True followers of Jesus Christ forget themselves, give of themselves and shut out pride from their lives. Haws strongly suggested that if people are to discover humility then they must start by thinking less about what they want or need.

Youth attendees participate in J.B. Haws' Education Week class on why selflessness is important.
Youth attendees participate in J.B. Haws’ Education Week class on why selflessness is important.

Haws then went on to discuss four lessons he learned from his children that can assist others in becoming more selfless.

The first is to “bite your tongue,” Haws said. This is a great starting point for selflessness. People can use this lesson to catch themselves before they try to elevate themselves above others.

Second is active compassion, which is helping to meet the needs of others by being selfless and putting others first.

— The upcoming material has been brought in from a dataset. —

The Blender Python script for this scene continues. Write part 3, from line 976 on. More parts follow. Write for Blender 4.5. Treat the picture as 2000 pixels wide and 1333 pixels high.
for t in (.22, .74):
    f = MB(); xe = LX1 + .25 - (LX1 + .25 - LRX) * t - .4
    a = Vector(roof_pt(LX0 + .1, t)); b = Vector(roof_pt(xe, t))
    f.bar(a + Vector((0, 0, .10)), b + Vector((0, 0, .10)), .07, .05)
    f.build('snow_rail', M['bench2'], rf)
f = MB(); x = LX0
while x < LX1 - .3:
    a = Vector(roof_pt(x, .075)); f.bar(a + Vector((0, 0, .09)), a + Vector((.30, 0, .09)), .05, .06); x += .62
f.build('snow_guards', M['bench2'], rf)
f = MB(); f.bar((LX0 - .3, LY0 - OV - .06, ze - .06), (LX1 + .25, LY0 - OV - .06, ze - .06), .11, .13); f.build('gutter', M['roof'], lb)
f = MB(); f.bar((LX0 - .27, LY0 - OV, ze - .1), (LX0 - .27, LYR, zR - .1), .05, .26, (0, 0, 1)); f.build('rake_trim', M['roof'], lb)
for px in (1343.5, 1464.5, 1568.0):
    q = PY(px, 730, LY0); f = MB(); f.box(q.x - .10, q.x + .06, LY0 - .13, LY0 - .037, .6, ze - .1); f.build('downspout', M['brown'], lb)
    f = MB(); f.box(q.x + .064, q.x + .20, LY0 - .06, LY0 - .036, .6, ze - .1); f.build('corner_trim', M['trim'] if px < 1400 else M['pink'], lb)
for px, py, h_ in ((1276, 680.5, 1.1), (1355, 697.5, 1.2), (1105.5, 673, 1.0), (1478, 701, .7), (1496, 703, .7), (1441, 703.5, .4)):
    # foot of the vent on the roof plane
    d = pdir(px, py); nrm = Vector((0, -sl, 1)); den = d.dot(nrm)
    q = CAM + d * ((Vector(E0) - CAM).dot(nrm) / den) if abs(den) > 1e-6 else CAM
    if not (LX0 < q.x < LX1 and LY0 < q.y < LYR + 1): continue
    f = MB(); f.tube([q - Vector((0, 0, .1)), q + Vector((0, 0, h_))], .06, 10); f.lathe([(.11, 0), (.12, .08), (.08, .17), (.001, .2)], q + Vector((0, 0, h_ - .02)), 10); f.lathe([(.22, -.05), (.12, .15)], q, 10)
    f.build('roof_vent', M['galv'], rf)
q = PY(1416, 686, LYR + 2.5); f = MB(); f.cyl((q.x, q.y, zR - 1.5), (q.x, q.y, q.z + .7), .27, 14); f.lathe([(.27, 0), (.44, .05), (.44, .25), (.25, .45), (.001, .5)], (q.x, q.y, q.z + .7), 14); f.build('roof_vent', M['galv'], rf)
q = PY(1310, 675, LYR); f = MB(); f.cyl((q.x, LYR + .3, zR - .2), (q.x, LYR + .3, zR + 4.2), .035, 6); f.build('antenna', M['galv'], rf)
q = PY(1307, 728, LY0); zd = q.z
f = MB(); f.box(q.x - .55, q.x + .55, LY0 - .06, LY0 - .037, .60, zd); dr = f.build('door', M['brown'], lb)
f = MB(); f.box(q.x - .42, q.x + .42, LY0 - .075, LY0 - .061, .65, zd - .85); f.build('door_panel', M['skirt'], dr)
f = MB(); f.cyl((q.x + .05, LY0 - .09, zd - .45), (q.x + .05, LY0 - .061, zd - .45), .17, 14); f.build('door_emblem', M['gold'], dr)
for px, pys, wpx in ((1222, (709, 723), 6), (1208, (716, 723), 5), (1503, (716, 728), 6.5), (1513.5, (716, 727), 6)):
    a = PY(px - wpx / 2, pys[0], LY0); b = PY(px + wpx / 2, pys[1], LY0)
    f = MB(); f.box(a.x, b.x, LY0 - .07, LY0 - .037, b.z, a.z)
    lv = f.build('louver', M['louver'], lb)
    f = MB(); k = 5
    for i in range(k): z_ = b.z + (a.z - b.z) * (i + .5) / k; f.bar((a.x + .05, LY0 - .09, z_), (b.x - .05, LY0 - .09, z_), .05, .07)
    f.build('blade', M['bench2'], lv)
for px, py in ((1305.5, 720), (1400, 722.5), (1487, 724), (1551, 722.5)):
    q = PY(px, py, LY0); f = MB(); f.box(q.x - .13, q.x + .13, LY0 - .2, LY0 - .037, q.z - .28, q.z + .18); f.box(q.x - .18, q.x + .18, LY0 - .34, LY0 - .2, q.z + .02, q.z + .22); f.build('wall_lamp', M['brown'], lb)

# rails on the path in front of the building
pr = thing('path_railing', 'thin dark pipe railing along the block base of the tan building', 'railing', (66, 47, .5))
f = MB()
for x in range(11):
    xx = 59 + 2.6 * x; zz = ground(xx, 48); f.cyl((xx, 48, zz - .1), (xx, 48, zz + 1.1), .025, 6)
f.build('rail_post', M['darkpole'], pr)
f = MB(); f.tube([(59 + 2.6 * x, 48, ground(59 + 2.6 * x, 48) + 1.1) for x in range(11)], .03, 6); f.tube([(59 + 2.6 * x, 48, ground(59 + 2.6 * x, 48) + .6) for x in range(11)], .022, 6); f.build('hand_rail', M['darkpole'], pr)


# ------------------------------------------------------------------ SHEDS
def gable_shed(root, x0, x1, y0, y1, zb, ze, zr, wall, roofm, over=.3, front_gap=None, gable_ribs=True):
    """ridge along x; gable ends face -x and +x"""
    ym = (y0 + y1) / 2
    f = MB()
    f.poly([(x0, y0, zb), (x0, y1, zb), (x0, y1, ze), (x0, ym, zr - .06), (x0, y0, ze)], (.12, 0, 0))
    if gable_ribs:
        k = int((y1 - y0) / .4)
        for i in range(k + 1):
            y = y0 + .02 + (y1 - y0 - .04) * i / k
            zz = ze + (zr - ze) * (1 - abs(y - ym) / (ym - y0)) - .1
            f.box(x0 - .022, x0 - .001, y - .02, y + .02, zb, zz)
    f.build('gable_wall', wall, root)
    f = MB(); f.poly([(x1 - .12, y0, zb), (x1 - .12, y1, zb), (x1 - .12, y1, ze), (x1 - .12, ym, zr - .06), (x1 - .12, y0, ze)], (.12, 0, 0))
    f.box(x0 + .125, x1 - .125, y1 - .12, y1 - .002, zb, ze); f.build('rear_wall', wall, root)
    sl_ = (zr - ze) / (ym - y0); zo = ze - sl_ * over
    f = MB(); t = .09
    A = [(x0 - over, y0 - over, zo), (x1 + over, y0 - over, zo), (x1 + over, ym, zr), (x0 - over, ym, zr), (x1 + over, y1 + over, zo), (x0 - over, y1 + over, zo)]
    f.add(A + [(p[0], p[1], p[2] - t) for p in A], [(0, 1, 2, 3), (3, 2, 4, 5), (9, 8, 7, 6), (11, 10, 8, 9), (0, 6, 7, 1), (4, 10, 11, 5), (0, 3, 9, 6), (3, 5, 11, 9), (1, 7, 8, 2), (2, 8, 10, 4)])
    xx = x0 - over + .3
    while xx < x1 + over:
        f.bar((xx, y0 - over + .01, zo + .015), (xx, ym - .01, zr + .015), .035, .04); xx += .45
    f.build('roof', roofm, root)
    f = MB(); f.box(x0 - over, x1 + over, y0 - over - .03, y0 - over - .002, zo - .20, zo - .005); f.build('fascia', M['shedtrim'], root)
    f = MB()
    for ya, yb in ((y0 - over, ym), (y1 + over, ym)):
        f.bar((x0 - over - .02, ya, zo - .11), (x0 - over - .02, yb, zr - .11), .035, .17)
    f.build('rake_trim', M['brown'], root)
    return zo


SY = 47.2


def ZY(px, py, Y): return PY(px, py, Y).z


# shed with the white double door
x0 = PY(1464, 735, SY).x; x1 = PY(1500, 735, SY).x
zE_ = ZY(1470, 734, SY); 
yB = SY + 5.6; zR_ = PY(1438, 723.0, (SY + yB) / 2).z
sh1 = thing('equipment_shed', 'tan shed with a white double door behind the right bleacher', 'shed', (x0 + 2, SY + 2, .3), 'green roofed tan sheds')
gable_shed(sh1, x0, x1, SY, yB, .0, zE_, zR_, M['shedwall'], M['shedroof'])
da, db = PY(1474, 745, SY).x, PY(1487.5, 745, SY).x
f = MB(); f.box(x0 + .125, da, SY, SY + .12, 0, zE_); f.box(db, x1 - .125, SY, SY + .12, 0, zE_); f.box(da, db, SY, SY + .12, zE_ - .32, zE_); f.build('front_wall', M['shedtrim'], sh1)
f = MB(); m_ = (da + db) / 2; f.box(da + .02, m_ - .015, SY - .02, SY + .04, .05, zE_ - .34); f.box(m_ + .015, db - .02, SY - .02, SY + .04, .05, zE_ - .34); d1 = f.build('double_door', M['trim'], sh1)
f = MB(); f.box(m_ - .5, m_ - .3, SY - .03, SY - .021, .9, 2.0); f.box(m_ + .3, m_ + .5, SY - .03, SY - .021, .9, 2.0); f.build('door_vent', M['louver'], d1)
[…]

The third lesson involves cheering on others’ successes. Gratitude and praise can help lift others and make their lives better.

And the fourth lesson is deep empathy, or trying to think about what others are going through. If people can perfect this, they can “win the battle against selflessness.”

Selflessness is the key to happy life. But what Haws emphasized to the audience is to remember to not compare themselves to others, but to compare their current self to their old self in order to progress.